Here is an article that may be of intrest
http://www.straitstimes.com/breaking-news/se-asia/story/missing-mh370-how-satellites-communicate-plane-malaysia-airlines
It certainly sounds as if they have a method but it may have been simplified for the media. Certainly would be interesting to find out what was done.
Thanks for the link. Extra interesting in that even an article purporting to explain, still contains massive internal contradictions. Quote from the text:
"4. Through the hourly "handshakes", the satellite can determine the approximate location of the plane so that it can relay messages efficiently. A plane that is flying directly under a satellite would be at a 90-degree angle to the satellite. An aircraft flying at the poles would be at 0 degrees, the CNN report said. The last message sent by MH370 was at 40 degrees.
5. A satellite can “see” in an arc that stretches north and south of its fixed position, but without global positioning system (GPS) on the plane, the satellite can say only how far away the electronic "ping" from the aircraft is, not where it is coming from, a source told The New York Times."
You see that these two points directly contradict each other? #4 is the version supporting the 'arcs chart', while #5 is what I'd expect to be true. Except that there's a difference between 'ping' and 'handshake', and it's important since you can't get ranging time-of-flight from a one-way ping from the plane. If the satellite pings the plane and the plane responds, that's a handshake, and gives you some ranging info, albeit with an uncertainty due to the potentially variable response lag at the plane.
The media are using the terms as if synonymous.
Then there's a reader comment:
"RocketRob
The initial handshake is established when the plane powers up (on the ground) -- perhaps around 12:11 am based on the approximate one hour ping cadence.

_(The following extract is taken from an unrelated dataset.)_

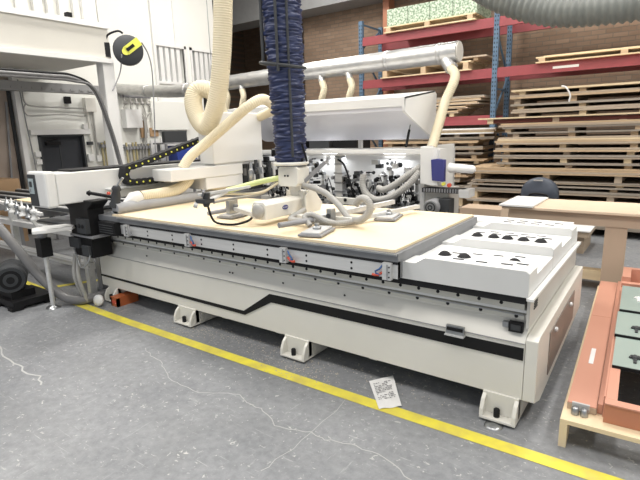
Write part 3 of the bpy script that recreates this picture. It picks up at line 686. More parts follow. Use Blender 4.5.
for i,x in enumerate((-3.62,-4.07,-5.60,-5.95,-6.3)):
    g=MB(); g.cyl((x-.05,5.78,2.42),(x+.02,5.74,2.28),.045); g.build('branch','galv',dt)
    hoseobj('dust_hose',[(x+.02,5.74,2.28),(x+.06,5.72,2.18),(x+.02,5.72,2.06),(x-.02,5.74,1.92)],.045,'hosecream',.003,.02,dt,12)
g=MB(); g.rings([(-6.3,5.8,2.6),(-6.3,5.8,3.0),(-6.3,5.8,5.88)],.006,6); g.rings([(-6.34,5.8,2.5),(-6.3,5.8,2.8),(-6.26,5.8,2.5)],.005,6); g.build('hanger_wire','steel',dt)

# ------------------------------------------------------------------ big corrugated hose at top right
g=MB(); g.hose([(-2.9,6.3,3.95),(-2.35,6.25,3.45),(-1.80,6.12,3.05),(-1.25,6.05,2.81),(-.7,6.0,2.74),(-.2,6.0,2.745),(.4,6.0,2.80),(1.2,6.0,2.9)],.155,None,.013,.070,24)
tag(g.build('flexible_duct','bighose'),'fat ribbed grey duct hose crossing the top right corner','duct hose')

# ------------------------------------------------------------------ outfeed table and parts at the left
oc = thing('roller_conveyor', (-6.2,3.1,0), 'long outfeed conveyor frame of light rails reaching left from the router', 'conveyor')
for k,y in enumerate((2.66,2.90,3.14,3.40,3.66,3.95)):
    g=MB(); g.box(-8.3,-4.70,y,y+.05,.82,.88,'alu'); g.box(-8.3,-4.70,y-.02,y,.83,.87,'darkgrey'); g.build('rail','alu',oc,bevel=.004)
for x in (-8.2,-7.2,-6.0,-5.0):
    g=MB(); g.box(x,x+.06,2.64,4.0,.72,.82); g.build('cross_member','grey',oc)
for x in (-8.2,-6.9,-5.0):
    for y in (2.72,3.85):
        g=MB(); g.box(x,x+.08,y,y+.08,0,.72); g.build('leg','grey',oc)
g=MB(); g.box(-8.3,-4.72,2.50,2.56,.30,.37,'alu'); g.box(-8.3,-4.72,2.495,2.50,.325,.345,'hosegrey'); g.build('lower_rail','alu',oc)
g=MB(); g.box(-8.3,-4.72,3.0,3.06,.45,.52,'alu'); g.build('lower_rail','alu',oc)
for x in (-6.4,-4.80):
    g=MB(); g.box(x,x+.06,2.49,2.56,0,.84); g.build('leg','alu',oc)
for (y,z) in ((2.74,.56),(3.35,.60),(3.35,.30)):
    g=MB(); g.box(-8.2,-4.74,y,y+.06,z,z+.06); g.build('lower_rail','alu' if z!=.30 else 'white',oc)
g=MB(); g.box(-6.4,-4.9,2.80,3.34,.62,.64); g.build('shelf_plate','tablegrey',oc)
g=MB(); g.box(-6.9,-5.0,2.50,2.56,.62,.68); g.build('upper_rail','alu',oc)
g=MB(); g.box(-6.6,-5.6,2.66,3.0,.885,.90); g.build('deck_board','woodlight',oc)
g=MB(); g.box(-5.55,-4.85,2.72,3.1,.885,.91); g.build('deck_plate','tablegrey',oc)
# side tray with post
st = thing('side_tray', (-5.0,2.2,0), 'white swing-out tray on a thin post, left of the black carriage', 'tray')
g=MB(); g.prism([(-4.62,2.36),(-4.56,2.30),(-4.60,2.08),(-4.66,1.98),(-4.84,2.06),(-4.86,2.20),(-4.78,2.36)],'z',.77,.80)
g.build('tray_top','white',st,bevel=.005)
g=MB(); g.cyl((-4.80,2.13,.77),(-4.80,2.13,.03),.022,'alu'); g.lathe((-4.80,2.13,0),[(.07,0),(.06,.012),(.02,.03)],(0,0,1),14,'steel'); g.build('post','alu',st)
g=MB(); g.box(-4.86,-4.75,2.08,2.18,.52,.70); g.lathe((-4.80,2.13,.70),[(.03,0),(.045,.02),(.045,.07)],(0,0,1),12,'grey'); g.build('post_clamp','black',st)
# row of suction cups on a bar
sc = thing('cup_gripper', (-5.6,2.55,.9), 'bar of white and steel suction cups lying over the conveyor at the left edge', 'gripper')
CA,CB=V((-6.25,2.20,.93)),V((-5.55,2.10,.93))
CA=V((-6.15,2.42,.895)); CB=V((-5.15,2.26,.895))
g=MB(); g.obox(CA-V((.5,-.08,0)),CB+V((.15,-.02,0)),.035,.03); g.obox(V((-5.5,2.32,.88)),V((-5.5,2.42,.65)),.03,.03); g.build('bar','white',sc)
for k in range(6):
    f=k/5; p=CA.lerp(CB,f)
    g=MB(); g.lathe(p+V((0,-.02,-.035)),[(.042,-.03),(.038,-.01),(.022,0),(.022,.03),(.030,.035),(.030,.07),(.010,.075),(.010,.11),(.004,.13)],(0,0,1),12,('steel','white')[k%2]); g.build('suction_cup','white',sc)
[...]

Flight took off at 12:41 am so first in-air ping would have occurred around 1:11 am -- about 10 minutes after the plane reached its cruising altitude of 35,000 feet, and only 4 minutes after the final ACARS transmission was sent. (As a reminder, we don't know when the ACARS was disabled, other than it happened sometime after 1:07 but before 1:37.)
So there should be a total of 8 in-flight pings from MH370 -- from 1:11 am to 8:11 am. The Inmarsat-5 F1 satellite (located at 63 degrees east longitude in geosynchronous orbit)
cannot determine the azimuth from which it receives pings from the aircraft, only the range (which can be calculated from speed-of-light roundtrip time between the satellite and the plane, assuming you know the response latency by the plane). For the final ping, the roundtrip speed-of-light time appears to have been around 252 milliseconds, implying a range to the plane of about 37,800 km. That works out to a circle on the ground, centered on 0N, 63E, of radius 4850 km, or a little over 3000 miles.
Of course, much of that circle can be ruled out based on the impossibility of the plane reaching it from its last known position. This is why NTSB and other authorities have plotted an arc (actually a pair of them) where the plane could have been at 8:11 am. I'm assuming the gap between the two arcs must be based on information gleaned from the prior pings which would provide a series of hourly range-rates. I would rather have *all* the arcs so that I could draw my own conclusions. I'd also like to know the measurement uncertainties in the computed ranges, which are a function of satellite clock accuracy (presumably excellent) and aircraft response latency (probably the main source of uncertainty)."
Emphasis is mine. Notice he calls it 'Inmarsat-5 F1'. My satellite almanac is old (1997) which is where I got 'Inmarsat-3' from. But it would have reached EOL by now.
So, we still have the awkward situation where the assumptions of that official 'arcs' chart may be invalid - and all that means.
Really need to find some accurate, definitely have not been fiddled with, technical information on the capabilities of the Inmarsat-5 F1. Anyone have anything that's in physical print form, or files they've had in their possession since at least a year ago?